DATA SEGMENT →

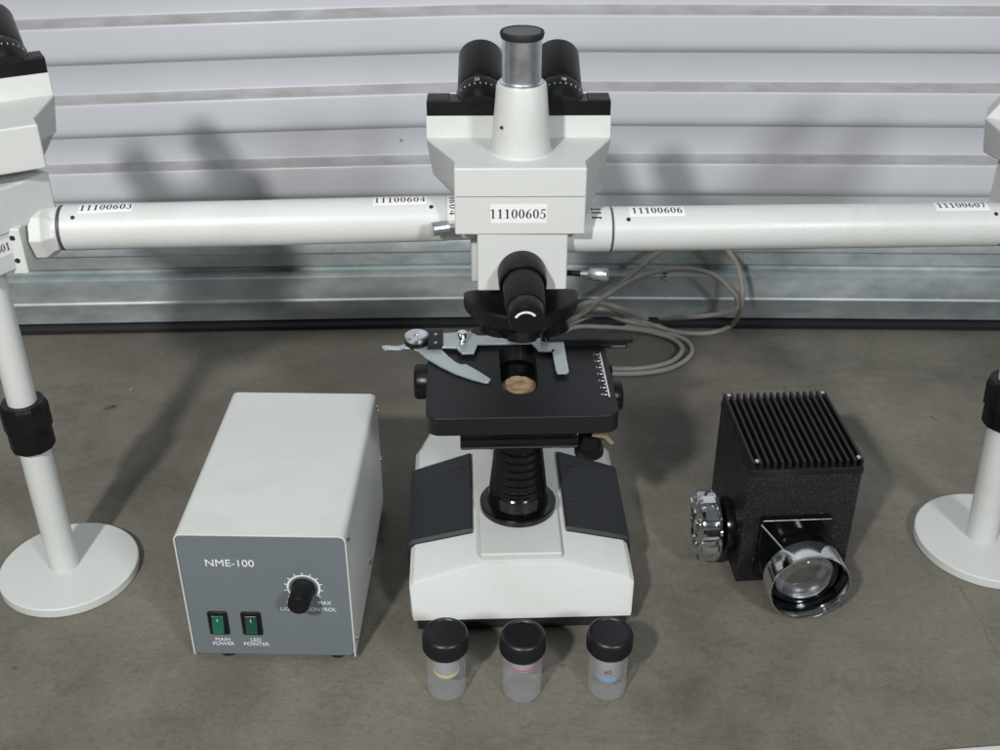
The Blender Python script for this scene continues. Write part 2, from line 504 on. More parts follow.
def extrude_profile(prof, name, material, parent, dust=None, droop=True):
    mbx = MB()
    n = 90
    xs = [-1.5 + 3.0 * i / n for i in range(n + 1)]
    rows = []
    for x in xs:
        dz, dy = sag(x)
        rows.append([mbx.bm.verts.new((x, DY + p[0] + dy, p[1] + (dz * min(1.0, max(0.0, p[1] - .12) / .15)
                    if droop else 0))) for p in prof])
    for a, b_ in zip(rows, rows[1:]):
        for i in range(len(prof) - 1): mbx.bm.faces.new((a[i], b_[i], b_[i + 1], a[i + 1]))
    o = mbx.build(name, material, parent, smooth=40)
    if dust:
        at_ = o.data.attributes.new("dust", "FLOAT", "POINT")
        k = len(prof)
        for i in range(len(o.data.vertices)): at_.data[i].value = dust[i % k]
    return o
door = empty("roller_door", (0, 0, 0))
tag(door, "grey white corrugated roller door with dusty ledges behind the instruments", "door")
prof, dust = [], []
z0 = 0.2125 - 0.0845
def add(y, z, d): prof.append((y, z)); dust.append(d)
add(-.0105, .104, .1)
for k in range(14):
    zl = z0 + 0.0845 * k
    add(-.0106, zl - .0075, .0)
    add(-.0106, zl - .0052, .0)
    add(-.0103, zl - .0045, .0)
    add(-.0095, zl - .0040, .3)
    add(-.0085, zl - .0036, .9)
    add(-.0012, zl + .0042, .9)
    add(-.0004, zl + .0050, .5)
    add(0.0, zl + .0060, .0)
    add(0.0, zl + .0075, .0)
    add(0.0, zl + .0370, .0)
    add(-.0006, zl + .0378, .0)
    add(-.0040, zl + .0398, .0)
    add(-.0066, zl + .0418, .0)
    add(-.0086, zl + .0446, .0)
    add(-.0098, zl + .0482, .0)
    add(-.0104, zl + .0530, .0)
extrude_profile(prof, "curtain", door_paint(), door, dust)
G = galv()
rail = extrude_profile([(0, .116), (-.013, .1145), (-.0142, .112), (-.0142, .099), (-.0075, .0975), (-.0075, .0800), (-.001, .0740),
                        (-.001, .0715), (-.0165, .0700), (-.0185, .0685), (-.0185, .040), (-.0200, .0385), (-.0203, .0370), (-.0200, .0355), (-.0190, .034), (-.0190, .012), (-.004, .0105)],
                       "bottom_rail", G, door, droop=False)
extrude_profile([(-.003, .0100), (-.022, .0095), (-.026, .006), (-.026, .0008), (0, .0008)], "rubber_seal", RUBBER, door, droop=False)
p = at(665, 277, Y=DY - .02)
mb = MB(); mb.lathe([(-.003, .0062), (.0030, .0062), (.0036, .0052)], p + Vector((0, .003, 0)), (0, -1, 0), 24)
mb.lathe([(.0030, .0038), (.0070, .0036), (.0078, .002)], p + Vector((0, .003, 0)), (0, -1, 0), 6)
mb.build("bolt", CHROME, door)
p = at(665, 298, Y=DY - .019)
mb = MB(); mb.cyl(p + Vector((0, .001, 0)), p + Vector((0, -.0012, 0)), .0028)
mb.build("rail_hole", INKB, door)

# ------------------------------------------------------------------ the multi-viewer microscope
O = Vector((0.0155, 0.812, 0))
ROT = R(2.0)
scope = empty("microscope", O, ROT)
tag(scope, "white multi viewer microscope with black stage, white side tubes and pole mounted side heads", "microscope")
IM = (Matrix.Translation(O) @ Matrix.Rotation(ROT, 4, "Z")).inverted()
def LW(v): return IM @ Vector(v)          # world -> microscope coordinates
S = scope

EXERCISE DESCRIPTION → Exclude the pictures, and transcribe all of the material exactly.

FULL RESPONSE →
The Blender Python script for this scene continues. Write part 2, from line 504 on. More parts follow.
def extrude_profile(prof, name, material, parent, dust=None, droop=True):
    mbx = MB()
    n = 90
    xs = [-1.5 + 3.0 * i / n for i in range(n + 1)]
    rows = []
    for x in xs:
        dz, dy = sag(x)
        rows.append([mbx.bm.verts.new((x, DY + p[0] + dy, p[1] + (dz * min(1.0, max(0.0, p[1] - .12) / .15)
                    if droop else 0))) for p in prof])
    for a, b_ in zip(rows, rows[1:]):
        for i in range(len(prof) - 1): mbx.bm.faces.new((a[i], b_[i], b_[i + 1], a[i + 1]))
    o = mbx.build(name, material, parent, smooth=40)
    if dust:
        at_ = o.data.attributes.new("dust", "FLOAT", "POINT")
        k = len(prof)
        for i in range(len(o.data.vertices)): at_.data[i].value = dust[i % k]
    return o
door = empty("roller_door", (0, 0, 0))
tag(door, "grey white corrugated roller door with dusty ledges behind the instruments", "door")
prof, dust = [], []
z0 = 0.2125 - 0.0845
def add(y, z, d): prof.append((y, z)); dust.append(d)
add(-.0105, .104, .1)
for k in range(14):
    zl = z0 + 0.0845 * k
    add(-.0106, zl - .0075, .0)
    add(-.0106, zl - .0052, .0)
    add(-.0103, zl - .0045, .0)
    add(-.0095, zl - .0040, .3)
    add(-.0085, zl - .0036, .9)
    add(-.0012, zl + .0042, .9)
    add(-.0004, zl + .0050, .5)
    add(0.0, zl + .0060, .0)
    add(0.0, zl + .0075, .0)
    add(0.0, zl + .0370, .0)
    add(-.0006, zl + .0378, .0)
    add(-.0040, zl + .0398, .0)
    add(-.0066, zl + .0418, .0)
    add(-.0086, zl + .0446, .0)
    add(-.0098, zl + .0482, .0)
    add(-.0104, zl + .0530, .0)
extrude_profile(prof, "curtain", door_paint(), door, dust)
G = galv()
rail = extrude_profile([(0, .116), (-.013, .1145), (-.0142, .112), (-.0142, .099), (-.0075, .0975), (-.0075, .0800), (-.001, .0740),
                        (-.001, .0715), (-.0165, .0700), (-.0185, .0685), (-.0185, .040), (-.0200, .0385), (-.0203, .0370), (-.0200, .0355), (-.0190, .034), (-.0190, .012), (-.004, .0105)],
                       "bottom_rail", G, door, droop=False)
extrude_profile([(-.003, .0100), (-.022, .0095), (-.026, .006), (-.026, .0008), (0, .0008)], "rubber_seal", RUBBER, door, droop=False)
p = at(665, 277, Y=DY - .02)
mb = MB(); mb.lathe([(-.003, .0062), (.0030, .0062), (.0036, .0052)], p + Vector((0, .003, 0)), (0, -1, 0), 24)
mb.lathe([(.0030, .0038), (.0070, .0036), (.0078, .002)], p + Vector((0, .003, 0)), (0, -1, 0), 6)
mb.build("bolt", CHROME, door)
p = at(665, 298, Y=DY - .019)
mb = MB(); mb.cyl(p + Vector((0, .001, 0)), p + Vector((0, -.0012, 0)), .0028)
mb.build("rail_hole", INKB, door)

# ------------------------------------------------------------------ the multi-viewer microscope
O = Vector((0.0155, 0.812, 0))
ROT = R(2.0)
scope = empty("microscope", O, ROT)
tag(scope, "white multi viewer microscope with black stage, white side tubes and pole mounted side heads", "microscope")
IM = (Matrix.Translation(O) @ Matrix.Rotation(ROT, 4, "Z")).inverted()
def LW(v): return IM @ Vector(v)          # world -> microscope coordinates
S = scope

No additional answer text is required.